A tak poza tym, to mam plan. Zasadniczo zasadza się on na tym, że w tym tygodniu nic nie robię i o niczym nie myślę. Staram się, o ile się da, podnieść sobie samoocenę. A zaraz w poniedziałek piszę wypasione CV, bez żadnych zahamowań, wysyłam gdzie się da i mam wakacje póki ktoś się nie odezwie.
Spałam sobie na kocyku na balkonie, a po przebudzeniu patrzyłam na chmury. Mogłam patrzeć do woli, bo nie ma wiatru i siedziały w jednym miejscu. I tak sobie przy okazji myślałam o istocie ludzkiej egzystencji, ale to innym razem. Dziś będzie o chmurkach. Ładne były, bliżej horyzontu jak bita śmietana, a nade mną jak strzępki waty cukrowej. Nigdy jakoś się nie nauczyłam, które to pierzaste, które kłębiaste, a które cummulusy i po kiego grzyba to w ogóle sklasyfikowano. Te były cukrowe. Zjadłabym waty cukrowej, narobiły mi apetytu. A teraz przyszłam do domu, bo słońce zachodzi, oświetla je pod innym kątem i jakieś takie się porobiły gęstsze i ciemniejsze i straszne. Aż mi się zimno zrobiło na ich widok.
Nie mam waty cukrowej, ale mam karmel z autoklawu. :)
Bo jeden ewentualny pracodawca nie życzy sobie dostawać żadnych załączników do poczty, zarówno CV jak i list motywacyjny mają się zawierać w treści maila. Tyle że jak to wkleję w format tekstowy, to szlag trafia nagłówki, odstępy i wszystko się zbija w jedną breję. ;) Nie wiem jak oni, ale ja nie jestem w stanie nic odczytać. Zostawić to tak, czy przełamać wieloletnią tresurę i wysłać w formacie HTML? Tego też większość ludzi nie lubi. Mam problemy, co? I tak pewnie nie napiszę tego i nie wyślę w tym tygodniu, bo jak tylko otworzę worda, to ręce mi się zaczynają trząść.

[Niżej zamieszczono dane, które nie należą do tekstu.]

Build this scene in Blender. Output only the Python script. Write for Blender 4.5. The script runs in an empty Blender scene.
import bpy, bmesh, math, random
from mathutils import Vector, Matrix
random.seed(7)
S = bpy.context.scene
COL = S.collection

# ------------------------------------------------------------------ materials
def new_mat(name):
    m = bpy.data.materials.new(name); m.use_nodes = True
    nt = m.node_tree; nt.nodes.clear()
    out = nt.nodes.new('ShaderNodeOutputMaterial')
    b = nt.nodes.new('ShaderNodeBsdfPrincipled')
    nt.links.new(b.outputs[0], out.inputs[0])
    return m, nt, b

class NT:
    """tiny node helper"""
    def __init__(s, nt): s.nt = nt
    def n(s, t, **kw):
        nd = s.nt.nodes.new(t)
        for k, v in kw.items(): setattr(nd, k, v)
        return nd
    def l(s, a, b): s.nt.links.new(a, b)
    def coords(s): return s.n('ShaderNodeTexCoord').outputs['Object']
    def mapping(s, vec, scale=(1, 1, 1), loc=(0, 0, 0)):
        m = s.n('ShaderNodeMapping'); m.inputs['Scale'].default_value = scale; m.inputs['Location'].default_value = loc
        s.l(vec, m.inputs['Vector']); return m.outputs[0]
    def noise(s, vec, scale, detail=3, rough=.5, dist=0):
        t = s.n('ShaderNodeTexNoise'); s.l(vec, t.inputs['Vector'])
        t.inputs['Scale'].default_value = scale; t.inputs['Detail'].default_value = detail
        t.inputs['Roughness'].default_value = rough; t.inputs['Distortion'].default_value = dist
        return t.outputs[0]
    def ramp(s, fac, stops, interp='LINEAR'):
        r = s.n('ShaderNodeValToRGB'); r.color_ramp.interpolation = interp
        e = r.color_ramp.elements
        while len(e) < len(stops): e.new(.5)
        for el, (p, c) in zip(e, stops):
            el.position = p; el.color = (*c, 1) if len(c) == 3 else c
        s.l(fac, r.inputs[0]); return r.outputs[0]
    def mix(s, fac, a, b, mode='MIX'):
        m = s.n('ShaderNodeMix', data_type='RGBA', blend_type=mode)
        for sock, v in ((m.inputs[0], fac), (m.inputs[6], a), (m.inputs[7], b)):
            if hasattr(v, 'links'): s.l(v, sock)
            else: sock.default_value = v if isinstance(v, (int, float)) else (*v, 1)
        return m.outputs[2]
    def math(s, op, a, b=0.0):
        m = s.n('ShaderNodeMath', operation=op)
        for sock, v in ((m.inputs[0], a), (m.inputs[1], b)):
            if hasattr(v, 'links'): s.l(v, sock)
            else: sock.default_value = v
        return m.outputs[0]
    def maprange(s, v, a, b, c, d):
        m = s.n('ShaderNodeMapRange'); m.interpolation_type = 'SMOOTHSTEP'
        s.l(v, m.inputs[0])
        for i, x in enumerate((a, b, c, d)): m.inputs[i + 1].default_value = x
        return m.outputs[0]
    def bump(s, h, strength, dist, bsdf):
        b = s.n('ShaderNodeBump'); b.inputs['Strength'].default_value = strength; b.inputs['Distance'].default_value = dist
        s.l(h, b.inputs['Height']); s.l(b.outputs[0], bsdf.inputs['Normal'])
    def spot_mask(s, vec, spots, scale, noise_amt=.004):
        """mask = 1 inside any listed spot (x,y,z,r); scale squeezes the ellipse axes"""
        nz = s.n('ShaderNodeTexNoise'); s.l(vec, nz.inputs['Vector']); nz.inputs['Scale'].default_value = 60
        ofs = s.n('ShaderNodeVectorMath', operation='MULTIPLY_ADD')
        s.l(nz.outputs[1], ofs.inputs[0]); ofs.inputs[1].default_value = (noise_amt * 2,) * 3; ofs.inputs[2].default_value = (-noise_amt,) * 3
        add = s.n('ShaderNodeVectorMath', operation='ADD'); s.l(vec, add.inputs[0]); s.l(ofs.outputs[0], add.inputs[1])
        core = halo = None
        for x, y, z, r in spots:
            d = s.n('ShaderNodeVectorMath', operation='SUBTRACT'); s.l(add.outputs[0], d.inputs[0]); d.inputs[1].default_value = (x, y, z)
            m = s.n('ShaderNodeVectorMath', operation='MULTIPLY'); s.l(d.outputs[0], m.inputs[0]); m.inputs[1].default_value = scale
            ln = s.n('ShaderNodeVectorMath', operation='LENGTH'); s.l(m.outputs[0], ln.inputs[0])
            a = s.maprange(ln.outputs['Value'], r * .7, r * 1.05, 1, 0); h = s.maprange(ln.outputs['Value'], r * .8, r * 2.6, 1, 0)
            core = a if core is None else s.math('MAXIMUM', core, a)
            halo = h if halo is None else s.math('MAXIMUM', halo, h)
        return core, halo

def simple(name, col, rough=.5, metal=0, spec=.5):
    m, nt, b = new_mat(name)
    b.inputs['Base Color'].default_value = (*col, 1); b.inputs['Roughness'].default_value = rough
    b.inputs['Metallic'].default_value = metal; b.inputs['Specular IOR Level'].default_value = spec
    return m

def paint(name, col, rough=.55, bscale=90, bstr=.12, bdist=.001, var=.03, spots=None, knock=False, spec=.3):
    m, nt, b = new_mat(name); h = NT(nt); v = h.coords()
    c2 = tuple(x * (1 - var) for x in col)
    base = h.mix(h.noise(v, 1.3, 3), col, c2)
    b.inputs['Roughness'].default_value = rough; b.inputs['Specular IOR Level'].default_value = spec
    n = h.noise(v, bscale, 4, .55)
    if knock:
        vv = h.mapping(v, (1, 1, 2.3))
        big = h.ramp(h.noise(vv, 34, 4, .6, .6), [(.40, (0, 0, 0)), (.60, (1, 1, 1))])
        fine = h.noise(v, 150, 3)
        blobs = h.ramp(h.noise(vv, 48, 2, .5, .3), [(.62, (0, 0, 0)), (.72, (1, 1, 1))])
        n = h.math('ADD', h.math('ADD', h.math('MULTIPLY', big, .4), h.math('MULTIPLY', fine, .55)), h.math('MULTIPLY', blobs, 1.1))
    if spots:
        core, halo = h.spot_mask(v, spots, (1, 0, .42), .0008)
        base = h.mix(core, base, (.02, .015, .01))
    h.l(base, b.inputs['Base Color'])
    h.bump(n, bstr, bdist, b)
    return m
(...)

Strażnik miejski wpatrujący się w obrazy z kamer zobaczył około trzeciej w nocy faceta ubranego w kask i kapok pływajacego jednoosobowym kajakiem w fontannie koło Uniwersytetu. Zanim wysłał patrol musiał kilka razy sprawdzić, czy na pewno nie śni. Patrol nie znalazł już kajakarza we wskazanej fontannie, ale udało im się przy następnej, tej w Rynku. Facet wyjaśnił, że w ten sposób oblewał obronioną magisterkę. Ponieważ niczego nie uszkodził, wystarczyło upomnienie.
A wiecie, co jest w tym upale najfajniejsze? Obojętność termalna po wyjściu z wody. Człowiek się kąpie wieczorem przy otwartym oknie, a czuje, jakby był suchy. Nie robi mu się gęsia skórka, nie szczęka zębami pod ręcznikiem, nie dostaje ataków paniki przy byle ruchu. :) Po prostu mu ciepło i komfortowo.